== PROVIDED DATA

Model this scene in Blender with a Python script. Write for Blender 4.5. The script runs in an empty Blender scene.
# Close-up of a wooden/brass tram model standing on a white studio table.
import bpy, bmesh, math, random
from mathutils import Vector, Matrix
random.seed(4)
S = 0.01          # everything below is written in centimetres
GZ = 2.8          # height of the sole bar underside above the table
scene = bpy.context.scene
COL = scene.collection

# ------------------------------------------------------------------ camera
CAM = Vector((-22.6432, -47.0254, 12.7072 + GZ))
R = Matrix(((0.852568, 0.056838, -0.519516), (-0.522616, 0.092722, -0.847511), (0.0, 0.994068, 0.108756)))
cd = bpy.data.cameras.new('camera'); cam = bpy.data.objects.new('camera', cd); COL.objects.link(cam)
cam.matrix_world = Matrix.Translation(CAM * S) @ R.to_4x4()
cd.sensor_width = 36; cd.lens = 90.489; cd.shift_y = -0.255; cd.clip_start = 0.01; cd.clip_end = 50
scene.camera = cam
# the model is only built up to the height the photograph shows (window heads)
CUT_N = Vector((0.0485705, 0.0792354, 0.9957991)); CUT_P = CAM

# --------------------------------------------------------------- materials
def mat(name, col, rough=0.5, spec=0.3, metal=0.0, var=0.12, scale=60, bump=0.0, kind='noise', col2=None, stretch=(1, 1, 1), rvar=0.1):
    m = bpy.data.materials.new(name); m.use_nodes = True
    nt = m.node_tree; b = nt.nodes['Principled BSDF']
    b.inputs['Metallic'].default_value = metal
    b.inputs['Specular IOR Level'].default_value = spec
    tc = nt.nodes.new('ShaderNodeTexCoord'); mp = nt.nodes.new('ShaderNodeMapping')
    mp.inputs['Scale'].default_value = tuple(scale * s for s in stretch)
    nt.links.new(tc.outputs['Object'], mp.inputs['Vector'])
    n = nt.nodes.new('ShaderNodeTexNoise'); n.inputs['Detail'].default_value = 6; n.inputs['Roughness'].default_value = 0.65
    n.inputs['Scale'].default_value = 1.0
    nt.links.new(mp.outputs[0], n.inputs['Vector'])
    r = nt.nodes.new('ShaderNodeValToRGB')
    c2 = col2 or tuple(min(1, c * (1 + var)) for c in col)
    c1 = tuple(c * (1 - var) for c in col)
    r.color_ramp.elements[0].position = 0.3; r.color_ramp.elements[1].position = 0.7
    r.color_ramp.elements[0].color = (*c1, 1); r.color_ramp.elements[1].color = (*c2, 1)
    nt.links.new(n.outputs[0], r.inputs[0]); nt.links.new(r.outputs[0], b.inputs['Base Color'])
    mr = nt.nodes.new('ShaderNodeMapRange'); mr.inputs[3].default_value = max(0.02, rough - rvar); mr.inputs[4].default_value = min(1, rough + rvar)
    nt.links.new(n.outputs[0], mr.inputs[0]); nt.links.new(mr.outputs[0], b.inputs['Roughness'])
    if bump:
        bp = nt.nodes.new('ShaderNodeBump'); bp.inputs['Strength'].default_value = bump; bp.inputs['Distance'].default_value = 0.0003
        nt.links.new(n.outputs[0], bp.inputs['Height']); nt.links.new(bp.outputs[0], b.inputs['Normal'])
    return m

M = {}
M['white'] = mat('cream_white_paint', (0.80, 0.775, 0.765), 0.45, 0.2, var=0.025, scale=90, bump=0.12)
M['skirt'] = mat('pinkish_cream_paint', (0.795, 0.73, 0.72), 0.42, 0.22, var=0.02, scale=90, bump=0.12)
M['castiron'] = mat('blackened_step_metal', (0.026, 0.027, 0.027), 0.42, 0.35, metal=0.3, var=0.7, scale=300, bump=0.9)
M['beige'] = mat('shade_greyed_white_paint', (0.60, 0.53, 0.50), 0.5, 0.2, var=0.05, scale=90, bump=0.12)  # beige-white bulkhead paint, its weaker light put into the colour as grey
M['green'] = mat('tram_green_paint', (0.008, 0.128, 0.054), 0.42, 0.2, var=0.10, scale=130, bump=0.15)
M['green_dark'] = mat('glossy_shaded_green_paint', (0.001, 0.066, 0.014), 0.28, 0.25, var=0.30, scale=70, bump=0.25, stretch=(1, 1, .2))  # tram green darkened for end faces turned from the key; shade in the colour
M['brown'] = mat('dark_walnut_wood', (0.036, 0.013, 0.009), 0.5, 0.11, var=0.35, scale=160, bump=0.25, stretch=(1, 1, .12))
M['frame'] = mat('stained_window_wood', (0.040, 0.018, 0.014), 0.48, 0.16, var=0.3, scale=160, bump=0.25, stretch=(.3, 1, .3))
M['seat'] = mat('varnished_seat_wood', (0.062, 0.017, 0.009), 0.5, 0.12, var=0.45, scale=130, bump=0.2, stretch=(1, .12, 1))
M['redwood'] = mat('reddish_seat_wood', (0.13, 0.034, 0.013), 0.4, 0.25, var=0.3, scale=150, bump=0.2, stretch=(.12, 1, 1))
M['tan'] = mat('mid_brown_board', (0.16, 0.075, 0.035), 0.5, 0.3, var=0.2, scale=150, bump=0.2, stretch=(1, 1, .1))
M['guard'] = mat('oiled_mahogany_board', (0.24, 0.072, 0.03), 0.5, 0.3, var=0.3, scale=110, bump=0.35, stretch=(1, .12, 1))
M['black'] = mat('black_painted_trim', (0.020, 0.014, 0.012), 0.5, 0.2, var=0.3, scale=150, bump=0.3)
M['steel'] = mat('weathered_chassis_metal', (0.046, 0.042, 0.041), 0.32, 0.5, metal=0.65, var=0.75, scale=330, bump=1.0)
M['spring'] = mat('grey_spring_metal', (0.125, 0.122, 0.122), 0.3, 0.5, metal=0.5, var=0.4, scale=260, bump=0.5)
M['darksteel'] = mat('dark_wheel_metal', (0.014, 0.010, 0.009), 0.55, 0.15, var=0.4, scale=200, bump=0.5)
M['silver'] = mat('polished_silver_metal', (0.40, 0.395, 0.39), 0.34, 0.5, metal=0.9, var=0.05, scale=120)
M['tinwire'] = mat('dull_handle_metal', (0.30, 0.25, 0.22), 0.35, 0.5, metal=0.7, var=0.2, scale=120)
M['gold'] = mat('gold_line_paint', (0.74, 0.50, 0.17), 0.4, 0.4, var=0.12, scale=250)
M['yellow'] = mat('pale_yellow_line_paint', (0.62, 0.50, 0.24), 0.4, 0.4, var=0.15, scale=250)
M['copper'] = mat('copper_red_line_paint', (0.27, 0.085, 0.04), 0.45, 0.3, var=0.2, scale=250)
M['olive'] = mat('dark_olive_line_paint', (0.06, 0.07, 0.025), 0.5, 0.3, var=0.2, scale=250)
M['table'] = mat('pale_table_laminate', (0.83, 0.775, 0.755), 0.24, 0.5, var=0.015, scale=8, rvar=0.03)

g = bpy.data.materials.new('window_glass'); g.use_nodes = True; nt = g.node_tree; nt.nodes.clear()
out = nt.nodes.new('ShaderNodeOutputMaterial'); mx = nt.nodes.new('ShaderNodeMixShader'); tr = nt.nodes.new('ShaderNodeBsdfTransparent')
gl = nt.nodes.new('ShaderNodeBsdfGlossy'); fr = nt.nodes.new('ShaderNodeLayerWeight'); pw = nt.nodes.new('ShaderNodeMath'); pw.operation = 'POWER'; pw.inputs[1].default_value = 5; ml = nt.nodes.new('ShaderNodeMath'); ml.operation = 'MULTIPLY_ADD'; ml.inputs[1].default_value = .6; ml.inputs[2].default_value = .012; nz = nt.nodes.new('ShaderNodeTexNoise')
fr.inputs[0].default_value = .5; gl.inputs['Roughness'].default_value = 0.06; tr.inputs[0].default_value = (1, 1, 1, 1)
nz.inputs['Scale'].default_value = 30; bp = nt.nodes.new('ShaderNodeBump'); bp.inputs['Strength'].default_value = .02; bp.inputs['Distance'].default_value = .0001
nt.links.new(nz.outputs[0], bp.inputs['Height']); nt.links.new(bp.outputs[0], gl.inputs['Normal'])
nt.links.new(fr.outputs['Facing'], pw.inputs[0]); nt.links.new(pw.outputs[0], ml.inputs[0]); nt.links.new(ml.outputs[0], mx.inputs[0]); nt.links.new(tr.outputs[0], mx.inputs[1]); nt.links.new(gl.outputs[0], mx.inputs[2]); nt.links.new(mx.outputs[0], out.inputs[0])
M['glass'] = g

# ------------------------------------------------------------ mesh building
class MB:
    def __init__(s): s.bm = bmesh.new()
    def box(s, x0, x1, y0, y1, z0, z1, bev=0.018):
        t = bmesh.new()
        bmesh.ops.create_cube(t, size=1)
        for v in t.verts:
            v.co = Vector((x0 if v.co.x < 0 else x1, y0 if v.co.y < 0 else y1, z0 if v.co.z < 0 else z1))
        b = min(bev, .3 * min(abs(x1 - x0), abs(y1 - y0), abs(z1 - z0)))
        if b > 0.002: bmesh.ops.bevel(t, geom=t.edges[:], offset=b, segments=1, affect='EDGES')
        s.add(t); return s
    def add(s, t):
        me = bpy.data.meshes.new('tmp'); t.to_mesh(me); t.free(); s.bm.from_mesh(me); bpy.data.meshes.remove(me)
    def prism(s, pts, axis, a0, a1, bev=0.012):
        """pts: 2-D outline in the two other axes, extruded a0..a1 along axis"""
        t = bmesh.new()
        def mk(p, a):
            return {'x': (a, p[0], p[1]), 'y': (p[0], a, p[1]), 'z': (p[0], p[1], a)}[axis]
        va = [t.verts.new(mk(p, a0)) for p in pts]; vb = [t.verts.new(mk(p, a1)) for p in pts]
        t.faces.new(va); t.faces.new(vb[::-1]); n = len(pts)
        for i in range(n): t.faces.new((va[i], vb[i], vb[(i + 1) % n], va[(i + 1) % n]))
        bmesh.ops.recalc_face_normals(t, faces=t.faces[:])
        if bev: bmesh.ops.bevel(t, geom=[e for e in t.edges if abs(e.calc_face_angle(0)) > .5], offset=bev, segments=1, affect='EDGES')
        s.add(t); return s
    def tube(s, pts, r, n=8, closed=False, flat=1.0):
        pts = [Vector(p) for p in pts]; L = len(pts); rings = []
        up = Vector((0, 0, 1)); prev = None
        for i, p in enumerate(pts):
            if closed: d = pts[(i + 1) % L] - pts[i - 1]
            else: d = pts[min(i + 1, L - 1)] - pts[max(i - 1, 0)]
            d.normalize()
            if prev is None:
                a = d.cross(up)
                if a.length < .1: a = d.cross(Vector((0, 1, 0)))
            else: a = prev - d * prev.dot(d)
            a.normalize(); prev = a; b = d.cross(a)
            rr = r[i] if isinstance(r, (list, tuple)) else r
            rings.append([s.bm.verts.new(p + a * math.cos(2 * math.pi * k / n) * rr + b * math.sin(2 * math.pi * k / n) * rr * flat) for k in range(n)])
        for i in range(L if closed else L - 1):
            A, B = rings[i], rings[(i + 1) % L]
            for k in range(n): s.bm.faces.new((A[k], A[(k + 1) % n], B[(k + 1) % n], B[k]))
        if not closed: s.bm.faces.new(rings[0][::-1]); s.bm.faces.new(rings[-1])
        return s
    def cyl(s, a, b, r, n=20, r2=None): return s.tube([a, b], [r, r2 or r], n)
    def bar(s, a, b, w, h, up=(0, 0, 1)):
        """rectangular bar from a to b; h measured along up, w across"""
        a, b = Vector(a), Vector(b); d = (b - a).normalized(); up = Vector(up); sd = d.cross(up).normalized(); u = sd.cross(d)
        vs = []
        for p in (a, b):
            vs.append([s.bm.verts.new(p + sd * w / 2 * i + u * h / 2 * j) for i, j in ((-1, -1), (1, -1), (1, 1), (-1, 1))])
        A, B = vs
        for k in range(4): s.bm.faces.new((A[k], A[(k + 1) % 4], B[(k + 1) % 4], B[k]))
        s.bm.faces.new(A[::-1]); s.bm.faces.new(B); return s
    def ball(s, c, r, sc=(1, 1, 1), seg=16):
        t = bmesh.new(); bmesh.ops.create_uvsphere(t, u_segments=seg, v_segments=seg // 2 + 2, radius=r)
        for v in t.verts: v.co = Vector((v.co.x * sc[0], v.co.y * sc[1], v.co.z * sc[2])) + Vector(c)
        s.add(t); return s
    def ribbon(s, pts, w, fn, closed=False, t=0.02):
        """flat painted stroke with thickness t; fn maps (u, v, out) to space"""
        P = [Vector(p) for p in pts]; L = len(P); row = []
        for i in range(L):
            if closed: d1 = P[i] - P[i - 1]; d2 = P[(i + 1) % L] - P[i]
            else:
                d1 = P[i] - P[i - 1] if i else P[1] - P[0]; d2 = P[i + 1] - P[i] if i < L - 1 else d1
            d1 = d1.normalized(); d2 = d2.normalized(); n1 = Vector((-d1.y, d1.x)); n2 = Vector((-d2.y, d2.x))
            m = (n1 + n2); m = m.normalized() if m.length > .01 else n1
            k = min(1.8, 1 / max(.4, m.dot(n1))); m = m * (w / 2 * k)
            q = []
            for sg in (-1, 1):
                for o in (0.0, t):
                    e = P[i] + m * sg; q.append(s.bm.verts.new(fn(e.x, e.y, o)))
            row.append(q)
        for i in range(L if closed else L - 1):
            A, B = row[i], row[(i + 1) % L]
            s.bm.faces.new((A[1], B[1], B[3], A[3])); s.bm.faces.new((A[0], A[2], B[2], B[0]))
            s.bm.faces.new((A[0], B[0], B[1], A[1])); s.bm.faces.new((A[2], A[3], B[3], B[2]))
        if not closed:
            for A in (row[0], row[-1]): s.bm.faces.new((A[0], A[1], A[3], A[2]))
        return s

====

**THE REQUEST:** Return, please, the lines of the data from the first through the line containing "COL = scene.collection", both kept, exactly as they stand and nothing more.

**SOLUTION:**
Model this scene in Blender with a Python script. Write for Blender 4.5. The script runs in an empty Blender scene.
# Close-up of a wooden/brass tram model standing on a white studio table.
import bpy, bmesh, math, random
from mathutils import Vector, Matrix
random.seed(4)
S = 0.01          # everything below is written in centimetres
GZ = 2.8          # height of the sole bar underside above the table
scene = bpy.context.scene
COL = scene.collection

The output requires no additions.